Most often commentary on the problems of reforming Islamic societies are led by lawyers, theologians, orientalists and philosophers- only rarely you hear from economists. I would recommend reading Timur Kuran and Albert Hirschman.
In the following quote Kuran tries to explain one of causes of the problem (Islam and Mammon, by Timur Kuran, p.143-144);
“The relevant mechanisms are developed in my book Private Truths, Public Lies, though within a general context rather than the particular one of Islamic civilization. It shows how inefficient social structures can survive indefinitely when people privately supportive of change refrain from publicizing their dispositions. The motivation for such preference falsification is the desire to avoid the punishments that commonly fall on individuals who enunciate unpopular public positions. One of its by-products is the corruption of public disclosure.
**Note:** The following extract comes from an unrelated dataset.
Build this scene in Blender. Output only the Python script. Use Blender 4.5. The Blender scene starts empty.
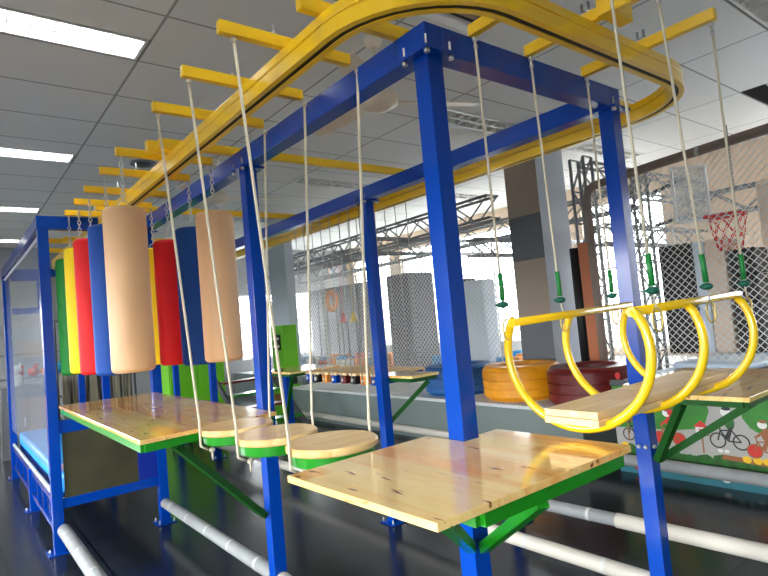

This is because of individuals choosing to misrepresent their personal wishes will also, to keep others from seeing through the falsification, conceal their perceptions and knowledge pointing to the desirability of change. It follows that unpopular structures sustained through preference falsification might, if the conditions last long enough, achieve increasingly genuine acceptance. The transformation would occur partly through population renewal: in the absence of criticisms of the status quo, the society’s new members would fail to discover why change might be beneficial. The argument applies to both the privileged and the underprivileged. If public disclosure treats a social structure as optimal, even its victims may fail to see how its destruction would improve their lives.”
So the real issue becomes how do we move away from the vicious equilibrium caused by the bandwagon effect under which preferences and ideas inimical to the status quo remain unexpressed? Edmund Burke was right after all- the only thing necessary for evil to flourish is for good men to do nothing.